How can a non-East-Londoner have access to the food that your eco-farmers supply? 
Find your local Better Food Trader, discover your nearest farmers’ market, or connect with farmers directly through CSA schemes or online stores where farmers sell direct to the public. The Soil Association’s Food Finder and the Open Food Network are good places to start.
What would you say to people who think that organic food is out of reach economically? 
Food is cheaper now than ever before. In the 1950s we spent about a third of our income on food compared to about 10% now. Of course, there are many other consumer goods vying for our hard-earned cash nowadays. But we all make choices about how we spend our money and if we don’t value food, and there are cheaper options out there, then we won’t spend the extra. Having said that, there are a growing number of people that are falling into food poverty and food bank use is on the rise.
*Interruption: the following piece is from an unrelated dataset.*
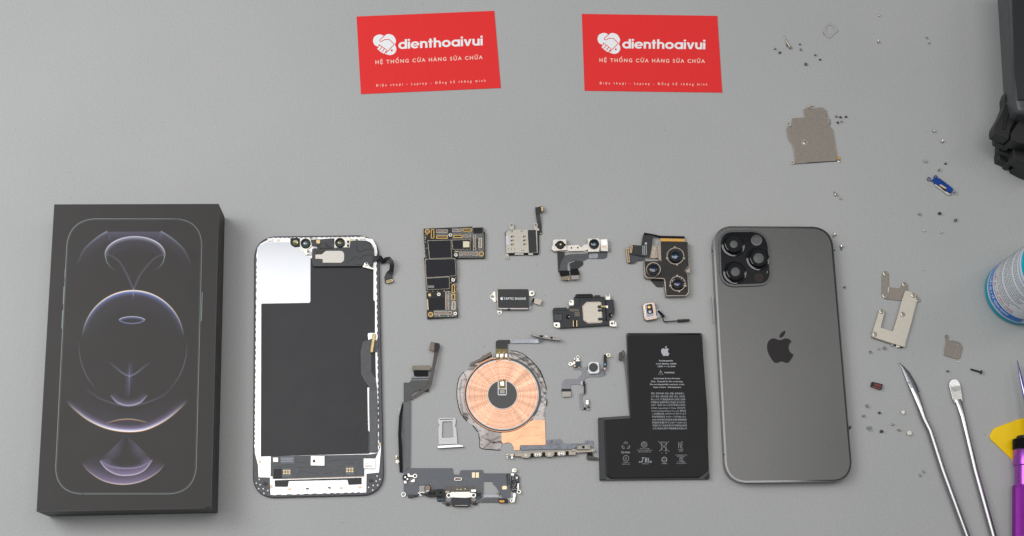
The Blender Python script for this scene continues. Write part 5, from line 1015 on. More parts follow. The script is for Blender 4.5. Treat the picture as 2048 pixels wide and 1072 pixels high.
    R(B, ((755,492),(884,615)), 1.8); R(B, ((880,492),(762,612)), 1.8); R(B, ((785,498),(852,498),(842,600),(796,600)), 1.8, True); R(B, ((790,512),(848,512)), 1.6); ring2(845, 604, 1.2, 1.4); R(B, ((792,632),(804,632)), 1.6); R(B, ((840,632),(856,632)), 1.6); R(B, ((848,624),(848,640)), 1.6)
    ring2(369, 694, 5.6, 2.2); R(B, ((358,684),(369,676),(380,684),(369,700),(369,712)), 1.8); R(B, ((355,694),(362,710)), 1.6)
    ring2(826, 710, 5.0, 3.2); R(B, ((804,700),(848,700)), 1.6); R(B, ((804,718),(848,718)), 1.6)
    R(B, ((998,500),(998,572)), 2.4); R(B, ((1046,498),(1026,500),(1020,518),(1044,522)), 2.2); R(B, ((1000,538),(1018,520),(1020,572)), 2.0); R(B, ((1046,536),(1026,540),(1026,570),(1048,572)), 2.2)
    R(B, ((1008,684),(1048,684),(1048,726),(1008,726)), 1.8, True); R(B, ((1020,692),(1036,692),(1028,708),(1036,722),(1020,722),(1028,708)), 2.0, True)
    # recognised component mark (reversed R and U)
    R(B, ((560,742),(572,690),(610,688),(596,745)), 4.0); R(B, ((556,688),(600,688)), 3.6); R(B, ((570,715),(545,745)), 3.4); R(B, ((622,690),(610,740),(630,744),(640,690)), 4.0); R(B, ((600,700),(600,735)), 3.2)
    s_.done('safety_marks', mat('mark_print', (.50, .51, .53), .6), root)
    t = MB()
    cl(B, 'Li-ion', 318, 416, 634, 4.8, bold=b_); cl(B, 'c', 524, 542, 745, 4.2, bold=.02); cl(B, 'US', 640, 676, 745, 3.4, bold=.03)
    for s, x0, x1, y in (('Distribution', 332, 410, 748), ('Apple Japan', 320, 420, 767), ('TIS 2217-2548', 532, 646, 584), ('Importer: Apple South', 502, 680, 602), ('Asia (Thailand) Ltd.', 514, 666, 622), ('MH12133', 562, 638, 764), ('R38880', 796, 858, 762), ('YU10706-', 988, 1054, 594), ('20006', 1000, 1048, 612), ('IS 16046(Part 2)/', 960, 1094, 660), ('IEC 62133-2', 978, 1072, 676), ('R-41108888', 980, 1072, 742), ('www.bis.gov.in', 968, 1088, 760)): cl(B, s, x0, x1, y, 1.7)
    M('symbol_captions', ink_g, t)
    # connector tail
    c = MB().ribbon([(*T((440,1072))[0], 1.2, 5), (*T((415,800))[0], 1.2, 4.4), (*T((390,560))[0], 1.4, 4), (*T((376,440))[0], 2.2, 3.6), (*T((368,345))[0], 3.2, 3.4), (*T((358,325))[0], 3.6, 3.4), (*T((345,330))[0], 3.4, 3.4), (*T((338,350))[0], 3.0, 3)], 4, .2).done('connector_tail', mat('tail_flex', (.10, .10, .105), .4, .1), root)
    P('tail_plug', T((310,340),(348,345),(350,400),(338,452),(300,435)), 2.0, 3.6, MATS['dark_brown_plug'], c, r=1, bev=.15)
battery()
# ================================================================== phone back
def housing():
    A = fr(1410, 440, 5.957)
    root = thing('phone_housing', 'graphite phone back housing with dark bitten-fruit emblem and three-ring camera bump', 'phone back', (1565, 710))
    rail = mat('graphite_steel_rail', (.13, .125, .13), .09, 1)
    rail2 = mat('graphite_rail_side', (.17, .165, .165), .14, 1)
    out = rnd([(1424.6,451.5,38),(1663.5,453.5,38),(1706.5,963,40),(1452,965.5,40)], 0, 14)
    # camera openings pass through the back
    holes = [(*A((343,287))[0], 8.0), (*A((640,453))[0], 10.8), (*A((363,615))[0], 9.4), (*A((615,240))[0], 7.8)]
    MB().pris(out, 0, 7.0, [circ(x, y, r + .2, 24) for x, y, r in holes]).done('rail', rail2, root, bev=1.3, seg=4)
    def ins(d):
        ce = Vector((1562, 709)); return rnd([(1424.6+d,451.5+d,38-d),(1663.5-d,453.5+d,38-d),(1706.5-d,963-d,40-d),(1452+d,965.5-d,40-d)], 0, 14)
    MB().pris(ins(1.2), 5.6, 7.25, [circ(x, y, r + .2, 24) for x, y, r in holes]).done('polished_edge', rail, root, bev=1.0, seg=5)
    gl = mat('matt_graphite_glass', (.105, .104, .101), .28, .5, (30, .03, .02), (2600, .08, .02))
    MB().pris(ins(3.9), 7.0, 7.4, [circ(x, y, r + .2, 24) for x, y, r in holes]).done('back_glass', gl, root, bev=.15)
    logo('fruit_emblem', 1560.6, 693.6, 65, 7.43, mat('dark_mirror_print', (.016, .0135, .015), .4, 0, spec=.2), root)
    bm_ = mat('bump_rim_glass', (.07, .07, .073), .18, .4)
    bump = [(A((163,118))[0] + (26,)), (A((760,118))[0] + (34,)), (A((800,775))[0] + (24,)), (A((180,800))[0] + (30,))]
    ho = [circ(x, y, r, 24) for x, y, r in holes]
    MB().pris(rnd(bump, 0, 10), 7.4, 8.7, ho).done('bump_rim', bm_, root, bev=.6, seg=4)
    plate = mat('gloss_black_bump', (.004, .004, .006), .12, 0, spec=.10)
    b2 = [(A((185,145))[0] + (22,)), (A((735,140))[0] + (30,)), (A((778,750))[0] + (20,)), (A((200,775))[0] + (26,))]
    MB().pris(rnd(b2, 0, 10), 8.7, 8.95, ho).done('camera_plate', plate, root, bev=.15)
    for k_ in range(3):
        hx, hy, hr = holes[k_]
        L = MB().lathe(hx, hy, [(23.8, 8.95), (23.8, 9.3), (23, 9.6), (21.4, 9.7), (20.6, 9.5), (19.4, 9.6), (17.8, 11.4), (17.3, 11.8), (16.4, 11.9), (15.9, 11.75)], zref=11.8, n=56); L.f = [f for f in L.f if len(f) == 4]
        o = L.done('lens_ring', mat('smoked_steel_ring', (.085, .085, .09), .08, 1), root)
        MB().pris(circ(hx, hy, 16.0, 40), 11.0, 11.76, [circ(hx, hy, hr, 32)]).done('lens_bezel', MATS['matt_black'], o)
        MB().lathe(hx, hy, [(hr + .3, 11.1), (hr + .3, 11.3), (hr * .7, 11.5), (.01, 11.5)], zref=11.4, n=28).done('grey_lens_disc', mat('grey_lens_fill', (.11, .115, .11), .3, spec=.2), o)  # opaque grey disc standing in for the open hole of the lens
    x, y = A((615, 240))[0]
    o = MB().ring(x, y, 11.4, 8.0, 8.95, 9.25, 32).done('flash_ring', chrome if False else mat('smoked_steel_ring', (.055, .055, .06), .10, 1), root, bev=.12)
    P('grey_flash_disc', circ(x + .3, y + .3, 8.0, 28), 8.96, 9.05, mat('grey_flash_fill', (.10, .105, .10), .3, spec=.2), o)  # plain grey disc closes the flash hole as well
    P('scanner_window', circ(*A((640,688))[0], 9.4, 28), 8.95, 9.0, mat('brown_scanner_glass', (.022, .013, .012), .3, spec=.2), root)
    MB().tube([(*p, 9.05, .12) for p in A((718,632),(728,640),(740,630),(744,615),(735,612))], 5).done('loose_fibre', nickel, root)
    # buttons and antenna gaps on the rail
    s1 = fr(1410, 620, 5.957); s2 = fr(1410, 800, 5.957)
    for (x, y, h) in ((1425.6, 591, 0), (1428.6, 643, 0)): pass
    P('side_button', [(1424.2, 593), (1425.6, 593), (1428.6, 644), (1427.2, 644)], 2.6, 4.6, rail, root, r=.4)
    for p in ((1448.2, 909), (1701.2, 908), (1424.6, 502), (1669.5, 500)): P('antenna_gap', rect(p[0] + (.3 if p[0] < 1500 else -.3), p[1], 3.0, 1.6), 5.8, 7.05, blackp, root)
housing()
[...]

We believe everyone should have the right to healthy fresh food, which is why we’re working on campaigns to level the playing field for sustainable farmers and make healthy fresh food more affordable. 
Some 21% of our veg scheme members consider themselves on a low income. This shows you can eat well on a budget but it means eating less and better meat, cooking more from scratch, wasting less and growing some of your own. (And if you want to start doing that, we highly recommend our former growing trainee Claire Ratinon’s book How to Grow Your Dinner: Without Leaving the House.)